Battle for Bakhmut: Russia Retreats in ‘Bad Order’ as Ukrainians Gain 1km of Territory, British Intel Claims


The battle for Bakhmut has apparently taken a turn in favour of the Ukrainians, with Russian forces retreating from their tactically “significant” position in “bad order”, according to British military intelligence.

On Saturday, the United Kingdom’s Ministry of Defence (MoD) said that over the past four days, Russia’s 72nd Separate Motor Rifle Brigade (72 SMRB) withdrew from its position and Ukranians regained at least one kilometre of territory surrounding the city.

The MoD said that the area in question “has some tactical significance” given that it served as a “Russian bridgehead on the western side of the Donets-Donbas Canal, which marks the front line through parts of the sector.”

“72 SMRB is an element of Russia’s 3rd Army Corps, a formation created in Autumn 2023 and dogged with allegations of poor morale and limited combat effectiveness. Its deployment to such a demanding and operationally important sector highlights Russia’s severe shortage of credible combat units,” the UK Ministry of Defence said, adding that the troops that withdrew are believed to have been in “bad order”.

Russian Defence Ministry spokesman Igor Konashenkov said that Ukraine had deployed 1,000 troops and 40 tanks in the fighting, which is believed to be the largest mobilisation in the area since November. Konashenkov attempted to downplay the significance of the Ukrainian gains, claiming that Moscow’s forces had repelled 26 attacks but withdrew in one area in order to “regroup” to a stronger position.

However, Yevgeny Prigozhin, the head of the mercenary Wagner group that has led the Russian fighting in Bakhmut, was far more pessimistic.

In comments reported by Reuters, the Wagner boss said: “What Konashenkov described, unfortunately, is called ‘a rout’ and not a regrouping.”

Prigozhin went on to say that the Ukrainian fighters had taken the high ground overlooking the city as well as the main highway into the Bakhmut from the West, adding: “The loss of the Berkhivka reservoir – the loss of this territory they gave up – that’s 5 sq km, just today.”

“The enemy has completely freed up the Chasiv Yar-Bakhmut road which we had blocked.
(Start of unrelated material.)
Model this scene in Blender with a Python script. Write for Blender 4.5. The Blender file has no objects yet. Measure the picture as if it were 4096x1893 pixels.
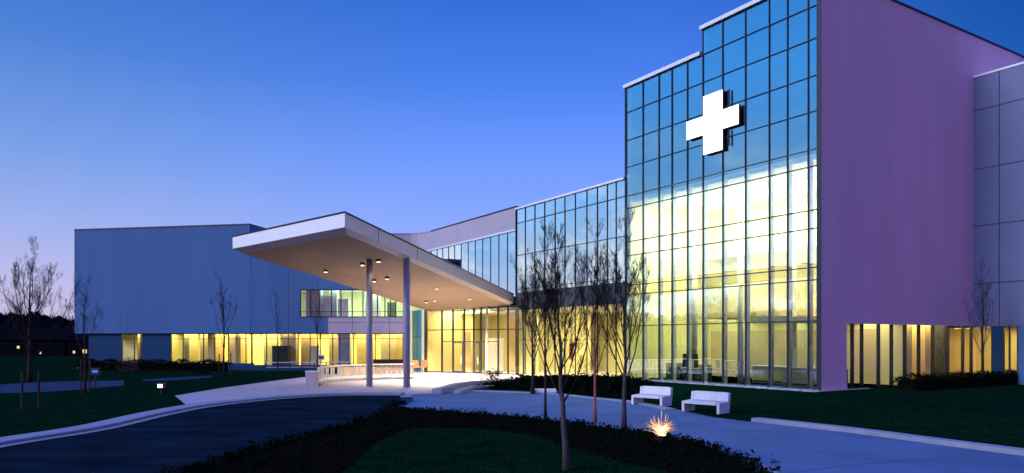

The enemy is now able to use this road, and secondly, they have taken tactical high ground under which Bakhmut is located,” he said.

The apparent tactical victory for Kyiv comes ahead of the long-discussed Spring counter-offensive planned by Ukraine, potentially signalling a broader turning in the conflict.

Meanwhile, pro-Russian separatists in the self-declared Luhansk People’s Republic in the Eastern Donbas region of Ukraine claimed that on Friday a building used by Russia’s armed forces as a supply transit point and repair shop was struck by Shadow Storm cruise missiles supplied by the United Kingdom, in what is believed to have been the first attack using the British long-range missile.

In a statement reported by the Daily Mail, the Kremlin-backed separatist government said: “According to updated information, on May 12, 2023, during a missile attack on the city of Lugansk the Ukrainian armed forces used two Storm Shadow cruise missiles (produced by the UK and France) and one ADM-160B MALD missile (produced by the US).”

So far Kyiv has not confirmed if it used the missiles from Britain. Earlier this week, Defence Secretary Ben Wallace confirmed that the UK would be the first Western nation to supply Ukraine with long-range missiles, despite concerns about them being used in a strike against Russian-controlled Crimea or the mainland itself, which could trigger a broader conflict between Moscow and the West.